Obviously people are free to like what they like and you do need normies to make money. Normie isn't a bad thing as I am a normie in some areas (I mentioned before that I am working my out out of normie status with Anime/Manga). I guess my annoyance is that the people who act like experts about the MCU for instance are the same people who wouldn't have been caught dead reading a comic book or the same people who clap like seals with every "reimagined" butchering of source material. I don't know how many people I've seen in comments section saying that it doesn't matter that Halo/Wheel of Time/LOTR doesn't follow the lore.

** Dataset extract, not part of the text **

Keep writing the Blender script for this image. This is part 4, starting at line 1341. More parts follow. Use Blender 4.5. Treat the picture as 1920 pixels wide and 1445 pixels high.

I get that casual fans bring in money but in a perfect world shouldn't the people who are in charge of the IPs appreciate the more hardcore fans who actually read the source material. Like Amazon should've taken into account the people who actually read WOT before hiring a douchebag who didn't care or maybe Marvel shouldn't hire showrunners who openly admit to never reading comic books. I get if you have never been into them but if you get a job to direct a show based on a comic book character shouldn't you at least do some research?
As a life long Star Wars fan one of the worst examples is Disney erasing the EU. I get that they wanted to do their own thing but the least they could've done was continue making stories in that universe along with their own as a tip of the cap to the fans who kept Star Wars going by reading books/comics or playing the video games when there were no movies. Or maybe they could've done Clone Wars style animation of some of the better stories. It does make me chuckle to see how Disney will keep re-releasing the EU books because they make money.
Sorry for the long post, rant over.
I ran across a cashier the other day that had buttons from The Adventure Zone on her smock, and when I noted it (as I had listened to the full run of it years ago) she actually seemed well-versed in the show and its lore, so I was pleased to see that she wasn't one of those "casual fans".
That being said, I definitely get where you're coming from in that the newly-introduced "fans" can be frustrating, especially when they don't want to dive any deeper than a surface skim of the material. We, as the old guard fans, see the signs of fandom and we've been trained to expect that those "showing the colors" are as deep in the fandom as we are. We expect our adaptations of the material to be true to the source, we expect a certain level of knowledge from those who are the keepers of the lore, and when that's not there it drives us up the wall.
I feel like all we can really do is boycott it and move on to trying to create the next thing. Once there is no more profit left in the original product, the parasites will likely leave it, and maybe we can circle back to the original thing and revive it if we can.